Dadaab, Kenya: Marauding gangs and criminals are attacking Somali famine refugees more frequently as they flee across the border to Kenyan camps, but Kenyan police say they don't have enough people to stop them.

The lack of officers underscores a larger problem for Kenya: Officials say they are being overwhelmed by the influx of tens of thousands of Somali refugees, and can't stem the attacks. One 30-year-old woman who watched two of her five children die as they trekked through Somalia was raped after reaching what she hoped would be the safety of Kenyan soil.

"I constantly ask myself, ‘Would this have happened to you, or would you have lost your children if you had been in your country?'" said the woman. "My mind always says: ‘You ran away from a problem and ran into another.'"

Kenya now hosts nearly 500,000 Somali refugees, and while US and UN officials are quick to praise Kenya for their response to the famine crisis, Kenyan officials are just as quick to tell the US, UN and world leaders that they can't take many more.

President Mwai Kibaki told the US vice president's wife, Jill Biden, during her visit to

Extreme pressure

Kenya on Monday the Somali refugee population was placing Kenya under extreme pressure and burdening its resources.

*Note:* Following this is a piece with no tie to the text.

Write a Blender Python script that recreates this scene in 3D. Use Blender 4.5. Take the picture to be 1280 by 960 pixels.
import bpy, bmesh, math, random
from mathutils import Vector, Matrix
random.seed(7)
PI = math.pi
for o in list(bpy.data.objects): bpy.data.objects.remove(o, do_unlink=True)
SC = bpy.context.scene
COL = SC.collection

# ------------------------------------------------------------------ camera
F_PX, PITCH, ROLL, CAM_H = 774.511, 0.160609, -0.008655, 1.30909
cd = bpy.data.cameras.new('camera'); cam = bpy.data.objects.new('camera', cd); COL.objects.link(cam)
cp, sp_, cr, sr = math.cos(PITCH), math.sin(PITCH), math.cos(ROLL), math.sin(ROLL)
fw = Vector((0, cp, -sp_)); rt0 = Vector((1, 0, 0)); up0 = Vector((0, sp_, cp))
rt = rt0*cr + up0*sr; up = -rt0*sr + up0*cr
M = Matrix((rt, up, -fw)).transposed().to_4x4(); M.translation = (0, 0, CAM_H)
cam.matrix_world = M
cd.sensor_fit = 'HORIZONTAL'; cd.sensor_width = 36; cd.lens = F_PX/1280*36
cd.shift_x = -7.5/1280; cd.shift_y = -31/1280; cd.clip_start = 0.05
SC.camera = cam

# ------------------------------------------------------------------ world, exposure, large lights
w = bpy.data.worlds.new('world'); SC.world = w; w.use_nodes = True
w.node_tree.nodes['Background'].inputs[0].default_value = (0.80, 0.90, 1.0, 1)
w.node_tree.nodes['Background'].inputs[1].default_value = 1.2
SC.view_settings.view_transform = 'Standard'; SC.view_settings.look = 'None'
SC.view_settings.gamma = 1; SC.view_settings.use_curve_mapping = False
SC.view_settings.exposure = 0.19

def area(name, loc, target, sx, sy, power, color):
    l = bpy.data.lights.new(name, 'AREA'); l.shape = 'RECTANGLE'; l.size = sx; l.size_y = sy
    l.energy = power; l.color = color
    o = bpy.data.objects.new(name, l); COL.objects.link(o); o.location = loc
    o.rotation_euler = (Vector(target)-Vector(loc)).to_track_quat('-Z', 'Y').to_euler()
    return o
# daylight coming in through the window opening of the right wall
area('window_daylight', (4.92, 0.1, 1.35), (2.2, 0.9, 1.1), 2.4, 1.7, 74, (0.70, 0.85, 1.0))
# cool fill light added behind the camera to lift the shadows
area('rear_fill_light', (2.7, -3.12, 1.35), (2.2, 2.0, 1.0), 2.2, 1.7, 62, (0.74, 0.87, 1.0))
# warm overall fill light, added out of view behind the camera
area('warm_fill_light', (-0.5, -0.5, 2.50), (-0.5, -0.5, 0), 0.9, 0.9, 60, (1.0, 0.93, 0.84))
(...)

Echoing local Kenyan officials who live close to the border, Kibaki advocated that refugee camps be set up inside Somalia near the Kenyan border, so Kenya does not have to accept the thousands more Somalis who arrive each week.

The Dadaab refugee camp — the largest in the world — was built for 90,000 people. The current population is more than 400,000 with thousands of new arrivals crammed into areas outside the refugee camp, waiting to be formally admitted.

The police commander at Dadaab, Nelson Shilunji Taliti, said it is hard for authorities to adequately patrol the long and porous border with Somalia, leading to a rise in rape and other types of attacks.

He said police cannot specifically say who is behind the attacks but criminals, both Somalis and Kenyans, operate along the border. "Most of the victims are the ones who evade border points and pass through areas they believe are unmanned," Taliti said, advising refugees to use official points.

Gang-raped

A pregnant mother of three who spoke to AP in Dadaab said she was gang-raped by five men after a group of families travelling together was ambushed. The Associated Press does not identify rape victims.

"The gunmen issued strange orders. They asked each woman to be raped by her brother. ‘Do it immediately,' they ordered," said the woman, whom the AP is not identifying. "Some men are more audacious than others. When they were ordered to rape their sisters, they raped them to save their lives... Death is better than doing that." The attackers ordered her brother-in-law to rape her but he refused, saying: "You are men and I'm a man, and life and death is in the hands of God. Either kill me or spare me."

They killed her brother-in-law and left his body unburied.

"When they killed my brother-in-law, I wished they had killed both of us," she said. Authorities say few cases are reported, making it difficult for them to investigate and prosecute the attackers.